Gamers were initially concerned by the acquisition, that it would make franchises such as “Call of Duty,” which is owned by Activision Blizzard, exclusive to the Xbox console moving forward. The comments listed on the website painted a picture that the acquisition will lead to more games on more devices. This could be posted to help show that the company will not make games exclusive for Xbox.

“Giving players choice in how they play their games makes gaming more accessible and leads to larger, more vibrant communities of players. Choice is equally important to developers," said Microsoft Gaming CEO Phil Spencer said on the site, adding, "Developers benefit from having a diversity of distribution and business models for their games.
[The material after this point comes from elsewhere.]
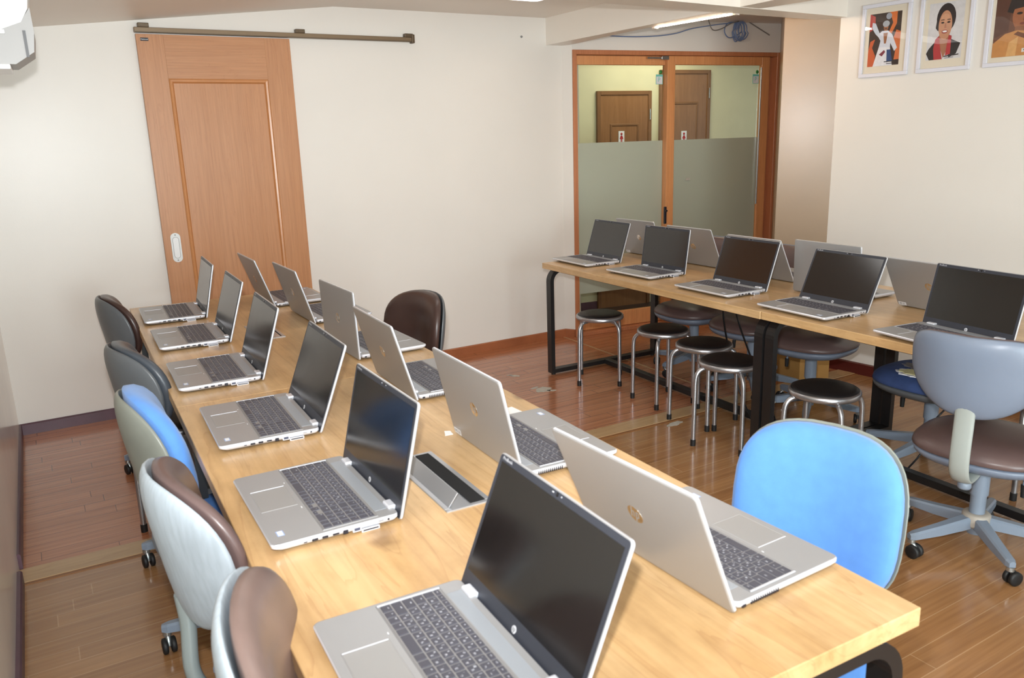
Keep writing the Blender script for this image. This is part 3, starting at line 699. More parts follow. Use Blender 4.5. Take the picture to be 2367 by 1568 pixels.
for i, (s0, w, z0, z1, pb, layers) in enumerate(PICS):
    p = rwp(s0, z0); e = empty('framed_picture', p, math.atan2(-RE.y, -RE.x))   # local x runs to the viewer's right, -y into the room
    h = z1 - z0; fw = 0.020
    mb = MB()
    for a, b, c, d in ((0, w, 0, fw), (0, w, h - fw, h), (0, fw, fw, h - fw), (w - fw, w, fw, h - fw)): mb.box(a, b, -0.018, -0.0005, c, d, 0, 0.002, 1)
    mb.build('frame', M['pframe'], e)
    mb = MB(); mb.box(fw, w - fw, -0.006, -0.001, fw, h - fw); mb.build('mat_board', M['matboard'], e)
    mb = MB(); ms = []
    for k, (c, poly) in enumerate(layers):
        m_ = pm(*c)
        if m_ not in ms: ms.append(m_)
        zz = -0.0062 - 0.00012 * k
        pts = [(pb[0] + u * (pb[1] - pb[0]), zz, pb[2] + v * (pb[3] - pb[2])) for u, v in poly]
        mb.add(pts, [tuple(range(len(pts)))], ms.index(m_))
    mb.build('print', ms, e)
    mb = MB(); mb.box(fw, w - fw, -0.0135, -0.0115, fw, h - fw); mb.build('glazing', M['pic_glass'], e)
    tag(e, pl[i], 'picture', 'framed pictures on the right wall')

# appliance hung high at the left wall
ac = empty('air_conditioner', (-0.54, 2.20, 1.72))
mb = MB()
prof = [(0.0, 0.118), (0.24, 0.104), (0.30, 0.128), (0.322, 0.165), (0.334, 0.24), (0.326, 0.335), (0.0, 0.305)]
mb.loops([[(x, y, z) for x, z in prof] for y in (0.0, 0.012, 0.22)]); mb.build('front_cover', M['white_pl'], ac)
mb = MB()
prof = [(0.0, 0.010), (0.27, 0.010), (0.322, 0.045), (0.330, 0.10), (0.328, 0.17), (0.30, 0.130), (0.24, 0.106), (0.0, 0.12)]
mb.loops([[(x, y, z) for x, z in prof] for y in (0.004, 0.20)]); mb.build('outlet_housing', M['grey_pl'], ac)
mb = MB(); mb.box(0.300, 0.308, 0.0005, 0.006, 0.03, 0.105, 0); mb.build('vent_slot', M['grey_dark'], ac)
mb = MB(); mb.box(0.0, 0.255, 0.0, 0.19, -0.004, 0.010, 0, 0.003, 2); mb.box(0.0, 0.255, -0.004, 0.004, 0.094, 0.106, 0, 0.002, 2); mb.build('flap', M['white_pl'], ac)
mb = MB(); mb.box(-0.004, 0.02, 0.05, 0.17, 0.06, 0.29); mb.build('wall_bracket', M['grey_pl'], ac)
tag(ac, 'white air conditioner with grey outlet, cut off in the top left corner', 'air conditioner')

# screw and marks on walls
for (x, z, lab) in ((2.66, 2.14, 'small white wall plug in the back wall right of the rail'),):
    mb = MB(); mb.lathe([(0.0, 0), (0.008, 0), (0.007, 0.006), (0, 0.007)], 12)
    tag(mb.build('wall_plug', M['grey_pl'], None, (x, 4.173 + (x + 0.591) * 0.0361 - 0.0005, z), (PI / 2, 0, 0)), lab, 'screw')

# ------------------------------------------------------------------ tables
TT = 0.72; TH = 0.034
def make_table(label):
    e = empty('long_table', (0, 0, 0))
    mb = MB(); mb.box(0, 0.9, 0, 1.8, TT - TH, TT, 0, 0.0015, 1); mb.build('tabletop', M['table'], e)
    r = 0.085; fw = 0.026; d = 0.048
    zt = TT - TH
    for y0 in (0.004, 1.8 - 0.004 - d):
        def outline(i):
            x0, x1, z0, z1 = 0.025 + i, 0.875 - i, 0.012 + i, zt - i
            rr = max(0.02, r - i)
            pts = [(x0, z0)]
            for k in range(9):
                a = PI - PI / 2 * k / 8; pts.append((x0 + rr + rr * math.cos(a), z1 - rr + rr * math.sin(a)))
            for k in range(9):
                a = PI / 2 - PI / 2 * k / 8; pts.append((x1 - rr + rr * math.cos(a), z1 - rr + rr * math.sin(a)))
            pts.append((x1, z0)); return pts
        o_, i_ = outline(0), outline(fw)
        loops = [[(x, y0, z) for x, z in o_], [(x, y0 + d, z) for x, z in o_], [(x, y0 + d, z) for x, z in i_], [(x, y0, z) for x, z in i_], [(x, y0, z) for x, z in o_]]
        mb = MB(); mb.loops(loops, 0, False, False)
        lf = mb.build('leg_frame', M['black_metal'], e)
        for x in (0.05, 0.85):
            mb = MB(); mb.cyl((x, y0 + d / 2, 0.0), (x, y0 + d / 2, 0.013), 0.014, n=14); mb.build('levelling_foot', M['rubber'], lf)
    mb = MB(); mb.box(0.43, 0.47, 0.052, 1.748, 0.013, 0.045, 0, 0.002, 1); mb.build('stretcher', M['black_metal'], e)
    mb = MB(); mb.box(0.10, 0.16, 0.052, 1.748, zt - 0.032, zt, 0, 0.002, 1); mb.box(0.74, 0.80, 0.052, 1.748, zt - 0.032, zt, 0, 0.002, 1); mb.build('apron_bar', M['black_metal'], e)
    return e
def cable_box(e, x0, x1, y0, y1, opened):
    z = TT
    mb = MB(); fr = 0.012
    for a, b, c, d in ((x0, x1, y0, y0 + fr), (x0, x1, y1 - fr, y1), (x0, x0 + fr, y0 + fr, y1 - fr), (x1 - fr, x1, y0 + fr, y1 - fr)): mb.box(a, b, c, d, z - 0.001, z + 0.003, 0, 0.001, 1)
    cb = mb.build('cable_port', M['alu'], e); cb['label'] = 'aluminium cable port let into the table top'
    if opened:
        mb = MB(); mb.box(x0 + fr, x1 - fr, y0 + fr, y1 - fr, z + 0.0002, z + 0.0012); mb.build('tray', M['alu'], cb)
        mb = MB(); mb.box(x1 - fr - 0.034, x1 - fr - 0.001, y0 + fr, y1 - fr, z + 0.001, z + 0.004); mb.build('brush_strip', M['brush'], cb)
        mb = MB(); T = Matrix.Translation((x0 + fr, 0, z + 0.002)) @ Matrix.Rotation(math.radians(-52), 4, 'Y')
        mb.box(0, 0.036, y0 + fr + 0.003, y1 - fr - 0.003, 0, 0.0022, 0, 0.0006, 1, T=T); mb.build('flap', M['alu'], cb)
    else:
        mb = MB(); mb.box(x0 + fr + 0.001, x1 - fr - 0.006, y0 + fr + 0.001, y1 - fr - 0.001, z, z + 0.003, 0, 0.0006, 1); mb.build('flap', M['alu'], cb)
        mb = MB(); mb.box(x1 - fr - 0.005, x1 - fr, y0 + fr, y1 - fr, z, z + 0.0022); mb.build('brush_strip', M['brush'], cb)
t1 = make_table(''); 
t2 = copy_tree(t1); t3 = copy_tree(t1); t4 = copy_tree(t1)
t1.location = (0, 0, 0); t2.location = (0, 1.8, 0)
BX = 2.327
t3.location = (BX, 1.7295, 0); t4.location = (BX + 0.004, -0.0735, 0)
cable_box(t1, 0.395, 0.502, 0.718, 1.048, True)
cable_box(t2, 0.395, 0.502, 0.722, 1.018, False)
G = 'long oak topped tables with black frames'
tag(t1, 'oak topped table nearest the camera, its open metal cable port showing', 'table', G)
tag(t2, 'oak topped table of the left row, far half by the wooden sliding door', 'table', G)
tag(t3, 'oak topped table of the right row, far half by the glass doors', 'table', G)
tag(t4, 'oak topped table of the right row, near half beside the grey backed chair', 'table', G)

# ------------------------------------------------------------------ laptops
LWd = 0.1845; LDp = 0.2562
EMB = None
def emblem(mb, R, z, mi_disc, mi_let, T):
    """round badge with two slanted letters h and p: x right, y up"""
    mb.lathe([(0.0, 0), (R, 0), (R, z), (R * 0.97, z * 1.15), (0, z * 1.15)], 32, mi_disc, T)
    sl = 0.30
    def q(x0, x1, y0, y1):
        pts = [(x0 + y0 * sl, y0), (x1 + y0 * sl, y0), (x1 + y1 * sl, y1), (x0 + y1 * sl, y1)]
        mb.prism([(a * R, b * R) for a, b in pts], z * 1.1, z * 1.35, mi_let, T)
    q(-0.56, -0.42, -0.42, 0.90); q(-0.42, -0.14, 0.27, 0.40); q(-0.22, -0.08, -0.42, 0.28)
    q(0.10, 0.24, -0.92, 0.40); q(0.24, 0.50, 0.27, 0.40); q(0.42, 0.56, -0.30, 0.28); q(0.24, 0.50, -0.42, -0.29)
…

Choice unlocks opportunities for innovation and enables the industry to grow.”

Microsoft President Brad Smith said the acquisition could help eliminate the friction between gamers and game creators.

Microsoft also included a section that the deal will provide an “emphasis on positive workplace culture.” This comes as Activision Blizzard has faced concerns over the workplace environment. The comment by Microsoft could be a way to show that the acquisition could help change the company moving forward.

ATVI Price Action: Activision Blizzard shares were up 0.86% to $75 on Tuesday at market close versus a 52-week range of $56.40 to $86.90.